What to produce> Review the material line by line. Identify and copy every line that contains the string "scene".

--- Source material ---

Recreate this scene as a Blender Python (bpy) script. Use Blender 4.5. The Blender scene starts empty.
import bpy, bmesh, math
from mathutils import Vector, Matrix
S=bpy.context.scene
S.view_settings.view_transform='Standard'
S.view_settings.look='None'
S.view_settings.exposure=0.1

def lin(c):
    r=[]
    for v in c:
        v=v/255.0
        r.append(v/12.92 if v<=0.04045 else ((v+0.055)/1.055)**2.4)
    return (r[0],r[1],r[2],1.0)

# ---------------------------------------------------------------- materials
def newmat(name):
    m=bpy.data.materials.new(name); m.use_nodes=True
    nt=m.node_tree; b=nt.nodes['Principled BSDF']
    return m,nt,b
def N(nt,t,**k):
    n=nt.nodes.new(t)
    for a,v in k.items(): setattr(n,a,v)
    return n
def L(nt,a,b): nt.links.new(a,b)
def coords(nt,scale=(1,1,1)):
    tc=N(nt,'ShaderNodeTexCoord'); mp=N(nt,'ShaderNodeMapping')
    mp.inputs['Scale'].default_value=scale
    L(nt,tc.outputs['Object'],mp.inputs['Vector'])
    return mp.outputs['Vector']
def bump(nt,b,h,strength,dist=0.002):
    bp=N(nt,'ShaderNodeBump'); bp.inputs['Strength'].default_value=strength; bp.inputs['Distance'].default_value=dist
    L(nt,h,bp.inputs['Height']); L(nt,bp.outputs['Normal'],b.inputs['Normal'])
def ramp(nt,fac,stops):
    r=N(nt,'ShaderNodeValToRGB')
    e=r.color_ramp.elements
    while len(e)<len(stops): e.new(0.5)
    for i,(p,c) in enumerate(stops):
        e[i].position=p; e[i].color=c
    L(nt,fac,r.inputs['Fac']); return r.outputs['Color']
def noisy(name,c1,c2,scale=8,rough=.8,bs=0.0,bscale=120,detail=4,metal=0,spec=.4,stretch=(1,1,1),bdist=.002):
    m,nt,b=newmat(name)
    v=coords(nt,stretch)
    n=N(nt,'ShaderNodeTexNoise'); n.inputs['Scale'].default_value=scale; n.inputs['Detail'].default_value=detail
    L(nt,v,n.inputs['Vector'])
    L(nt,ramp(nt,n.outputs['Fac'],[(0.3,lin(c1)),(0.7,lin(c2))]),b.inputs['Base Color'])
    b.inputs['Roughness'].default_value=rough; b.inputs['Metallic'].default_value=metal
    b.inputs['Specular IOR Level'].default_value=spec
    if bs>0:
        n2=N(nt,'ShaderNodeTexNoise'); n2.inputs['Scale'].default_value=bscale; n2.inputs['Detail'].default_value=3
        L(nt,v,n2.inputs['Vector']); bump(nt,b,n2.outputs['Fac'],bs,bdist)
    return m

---

Full response>
Recreate this scene as a Blender Python (bpy) script. Use Blender 4.5. The Blender scene starts empty.
S=bpy.context.scene